Hello. I'm a new rider who recently purchased a ten year old bike. I have ZERO mechanical know how, but decided that I wanted to learn.
So far I managed to take both the front and rear wheels off to get the tires changed and I managed to change the oil. Since I am unskilled, it took a LOT of fumbling through these to get things going...including breaking some nuts (rear axle nut was stuck and I originally only had a 12 point socket) and bolts (overtorqued an oil filter cover bolt despite using a torque wrench) and buying replacement ones.
Since the bike is 10 years old, I know that all of the fluids need to be changed. I feel comfortable attempting the actual change for the brake fluid from my research EXCEPT I don't want to irreparably damage this area. The front brake works fine, but the sight glass is totally clouded and opaque, so I cannot visually check the condition or level of the fluid.

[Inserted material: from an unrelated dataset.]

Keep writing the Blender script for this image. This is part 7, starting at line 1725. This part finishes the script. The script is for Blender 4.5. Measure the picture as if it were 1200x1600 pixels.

These are JIS screws and I have purchased replacement screws. Any advice here? Please consider my novice skill level lol.
I bought some screw extractor bits but do not have an impact driver. I have some JIS screwdrivers, a hammer, a regular drill, penetrating oil, and replacement JIS screws.
Thanks!
So what you're saying is that even if I drill the heads off, it is possible that the shank may be seized within the cylinder? Or am I misinterpreting? If this is possible, then I guess I might just be more comfortable letting a shop do it idk.
Every maintenance thing so far has sounded super easy but there is always some complication when a noob like me tries in practice lol. A lot of what people are telling me here sounds very easy, but yeah I've never done it before lol.
Exactly.
Though I've been lucky they haven't seized that bad, it's just the worst-case.
Usually once the tension is released by drilling the heads off, you can get vice grips on them and a little tap with a little hammer on the vice grips will jar it loose (or they may just be loose already and it was just the head that got beat up by the previous dingus using a Phillips screwdriver instead of a japanese driver). You can use Phillips on Japanese screws, you just gotta really pay attention, and be nice to the screw, since the Philips doesn't fit perfectly.
This is what impact drivers (of all kinds) do - high torque loads but for only an instant. This has the benefit of not overloading the screw metal while being enough torque to generate a little twist against the seizing parts.
Also, if you drill the screws clean it all off very well before removing the lid, then tape over the reservoir once the lid is off.